Department of Music to Celebrate Works of Franz Schubert

Author: Alex Kilpatrick

Franz Schubert

The University of Notre Dame’s Department of Music will celebrate Franz Schubert’s 215th birthday on Friday, February 3, with an afternoon of music by the famed Austrian composer.

The event, called Schubertiade, will take place from 12:30 to 5 p.m. in the O’Shaughnessy Great Hall and features performances from faculty and students, as well as readings chosen by J.W. Van Gorkom Professor of Music Susan Youens, an expert on Schubert’s work.

The Schubertiade is an open house, and audience members are welcome to come and go as they are able, says Stephen Lancaster, assistant teaching professor in the Department of Music.

“One of the purposes of the event,” Lancaster says, “is to bring music out of the concert hall and into the public thoroughfare to be enjoyed by passersby, as well as those who want to stop and take some moments to listen and hopefully be transported from the daily grind.”

The Department of Music offered a similar concert in January 2011 commemorating the 255th birthday of Wolfgang Amadeus Mozart.

“Schubert’s birth date, January 31, is near the same time as our Mozart Marathon of last year,” says Professor of Music Georgine Resick, “so we decided to vary the proceedings a bit and give our students the opportunity to branch out into different repertoire.”

Schubert composed more than 600 Lieder, or German art songs, and nine symphonies during his short lifetime.
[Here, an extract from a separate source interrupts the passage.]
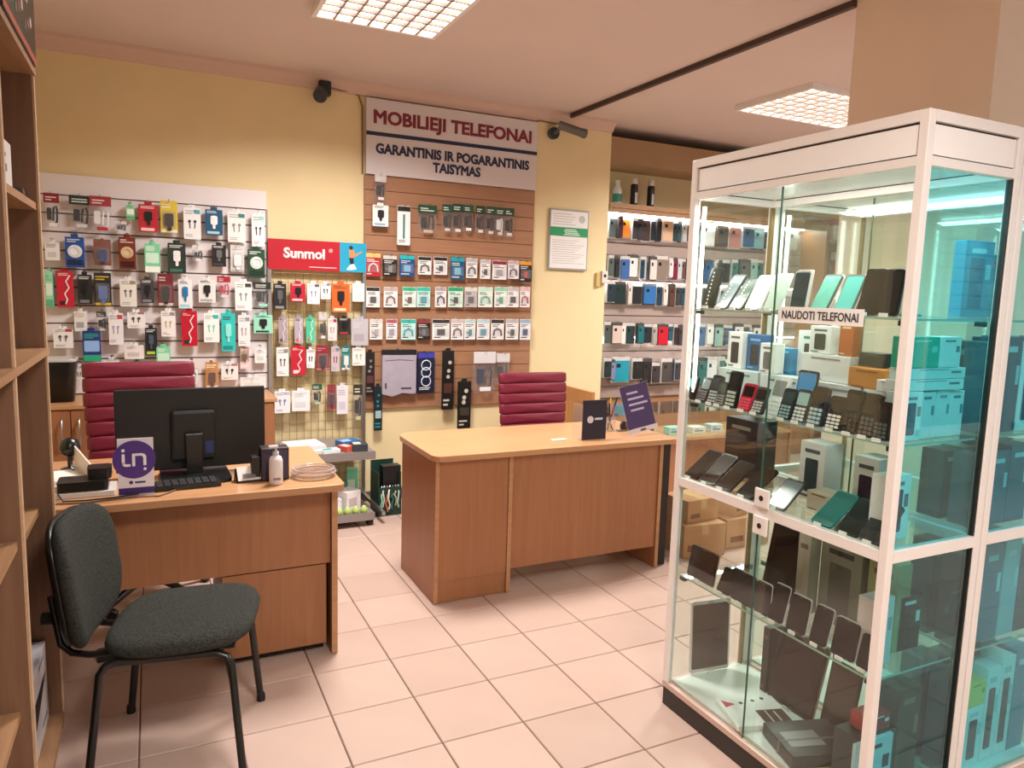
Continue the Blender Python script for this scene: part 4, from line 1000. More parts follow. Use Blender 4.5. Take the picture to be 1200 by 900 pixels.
# open shelf niche right of the lit wall
t = thing('open_shelf', 'dark wooden open shelf right of the lit case wall', 'shelf', (0, 0, 0))
box('back_panel', 5.245, 5.95, 2.46, 2.475, .0, 2.45, wood('niche_wood', '#7a4a34', '#8c5a40', 'Z'), t)
box('side_panel', 5.92, 5.95, 2.15, 2.459, .0, 2.45, WOOD_DESK, t)
for z in (.9, 1.35, 1.78, 2.16): box('shelf_board', 5.245, 5.919, 2.15, 2.459, z, z+.025, WOOD_SHELF_TOP, t)
for (x, z, w, h, c, c2, lab) in ((5.52, 2.1855, .30, .22, '#e2c9cc', '#c0283c', 'pink and red carton on the topmost open shelf'), (5.66, 1.8055, .2, .28, '#c01f34', '#e8d8d8', 'bright red bag shaped carton on the open shelf'), (5.5, 1.3755, .26, .3, '#d8c4bc', '#b03a44', 'pale carton with red print on the open shelf')):
    o = thing('carton', lab, 'box', (x, 2.28, z)); MB().box(-w/2,w/2,-.09,.09,0,h*.7).box(-w/2,w/2,-.09,.09,h*.7,h,1).build('carton_body', [C(c), C(c2)], o, .003)
# ================================================================== on the left desk
Z = .766
t = thing('monitor', 'wide black monitor seen from behind on the left desk', 'monitor', (-.725, .12, Z))
t.rotation_euler = (0, 0, math.radians(1.5))
MB().box(-.288,.288,.0,.016,.022,.36).build('panel', mat('monitor_back', '#16171a', 0.5), t, .004)
MB().prism([(-.085,.06),(.085,.06),(.085,.27),(-.085,.27)], -.03, -.0005, 'Y').build('rear_bulge', mat('monitor_back2', '#151619', 0.5), t, .012)
MB().prism([(-.03,.0),(.03,.0),(.035,.18),(-.035,.18)], -.062, -.035, 'Y').build('stand_neck', C('#101113', .3), t, .004)
MB().rrect(-.13,.13,-.20,.06,.0,.014,.03,'Z').build('stand_base', C('#0d0e10', .35), t)
box('bezel', -.288, .288, .0165, .02, .022, .36, BLACK, t)
box('screen', -.28, .28, .0205, .022, .032, .352, C('#050608', .1), t)
box('sticker', .045, .075, -.0312, -.030, .09, .14, C('#1d3a7a'), t)

t = thing('sign_holder', 'white stand up sign with purple round logo on the left desk', 'sign', (-.935, -.15, Z))
MB().box(-.06,.06,-.004,.0,.0,.215).build('card', C('#e4e0ec', .3), t)
MB().box(-.06,.06,-.045,.03,.0,.004).build('foot', CLEAR, t)
MB().disc(-.005, .135, .072, -.0065, -.0045, n=32).build('logo_disc', C('#4b2b86', .35), t)
box('purple_band', -.06, .06, -.0052, -.0042, .004, .028, C('#3c2470'), t)
WH = C('#f2f0f6')
lg = MB(); y0, y1 = -.0085, -.0066
lg.rrect(-.046,-.036,.120,.158,y0,y1,.003).disc(-.041,.171,.006,y0,y1,n=10).prism([(-.046,.124),(-.036,.124),(-.032,.119),(-.018,.119),(-.018,.110),(-.034,.110),(-.043,.114)],y0,y1)
lg.rrect(-.012,-.002,.110,.158,y0,y1,.003).prism([(-.004,.158),(.022,.158),(.030,.154),(.035,.146),(.035,.112),(.025,.112),(.025,.142),(.020,.149),(-.004,.149)],y0,y1).disc(.030,.098,.0055,y0,y1,n=10)
lg.build('logo_letters', WH, t)
MB().disc(-.018,.048,.007,-.0048,-.0041,n=12).box(-.005,.03,-.0048,-.0041,.044,.051).build('small_logo', C('#3c2470'), t)

t = thing('payment_terminal', 'black card terminal lying on a pale tray on the left desk', 'terminal', (-1.10, -.06, Z))
MB().rrect(-.105,.095,-.075,.075,.0,.018,.01,'Z').build('tray', C('#cfc8c4', .4), t)
MB().rrect(-.095,.07,-.06,.05,.0185,.055,.012,'Z').build('terminal_body', C('#141415', .3), t)
MB().rrect(.0,.08,-.03,.055,.0555,.095,.014,'Z').build('terminal_head', C('#1b1b1c', .3), t)
MB().tube([(-.09,-.07,.02),(-.07,-.12,.004),(0,-.13,.004),(.1,-.12,.004),(.17,-.1,.006),(.19,-.06,.01)], .003, 6).build('cord', C('#2a2624'), t)
t = thing('letter_tray', 'white tilted paper tray beside the bookcase on the left desk', 'tray', (-1.22, .16, Z), (0, 0, .35))
MB().box(-.10,.10,-.12,.12,0,.006).prism([(-.12,0),(.12,0),(.12,.11),(-.12,.06)], .094, .10, 'X').build('tray_body', C('#ddd6d2', .4), t)
MB().rrect(-.08,.07,-.09,.09,.0065,.02,.004,'Z').build('papers', C('#efecea'), t)
t = thing('camera_gadget', 'dark round webcam by the bookcase on the left desk', 'gadget', (-1.19, .33, Z))
MB().lathe([(.035,0),(.035,.01),(.01,.014),(.01,.06)], 0, 0, 14).build('stand', BLACK, t)
MB().lathe([(.01,.0605),(.035,.075),(.04,.10),(.03,.13),(.008,.14)], 0, 0, 16).build('ball', C('#17181a', .25), t)

t = thing('keyboard', 'black keyboard lying behind the monitor stand', 'keyboard', (-.665, .34, Z), (0, 0, .02))
MB().rrect(-.215,.215,-.065,.065,0,.016,.008,'Z').build('keyboard_body', C('#161617', .4), t)
kb = MB()
for a in range(5):
    for b_ in range(15): kb.box(-.205+.0275*b_, -.182+.0275*b_, -.058+.0235*a, -.038+.0235*a, .0165, .022)
kb.build('keycaps', C('#232325', .5), t)
t = thing('keyboard', 'second dark keyboard in front of the monitor stand', 'keyboard', (-.70, -.085, Z), (0, 0, .06))
MB().rrect(-.18,.06,-.05,.05,0,.016,.008,'Z').build('keyboard_body', C('#1a1a1b', .4), t)
kb = MB()
for a in range(4):
    for b_ in range(8): kb.box(-.17+.0275*b_, -.147+.0275*b_, -.044+.0235*a, -.024+.0235*a, .0165, .021)
kb.build('keycaps', C('#2b2b2d', .5), t)
t = thing('card_holder', 'small white business card stand on the left desk', 'card holder', (-.53, -.07, Z), (0, 0, .12))
MB().prism([(-.035,0),(.03,0),(.015,.05),(.0,.05)], -.05, .05, 'X').build('stand', C('#1c1c1d', .3), t)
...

He died at the young age of 31 but had a wide posthumous impact, influencing the music of Franz Liszt, Robert Schumann, Johannes Brahms, and Felix Mendelssohn.

“Our Schubertiade repertoire will include two movements from the Rosamunde string quartet,” Resick says, “a movement from Schubert’s Arpeggione Sonata, the complete song cycle Die Winterreise, excerpts from piano sonatas, the entire song collection Schwanengesang presented by the Notre Dame Workshop, and performances of some of Schubert’s more than 600 songs, including choral arrangements presented by the University Chorale and the Glee Club.”

Cookies, coffee, and hot chocolate will also be served at the event, which is free and open to the public.

“People can expect to hear some of the most memorable art songs ever written, as well as beautiful instrumental music, in a relaxed and close environment,” Lancaster says.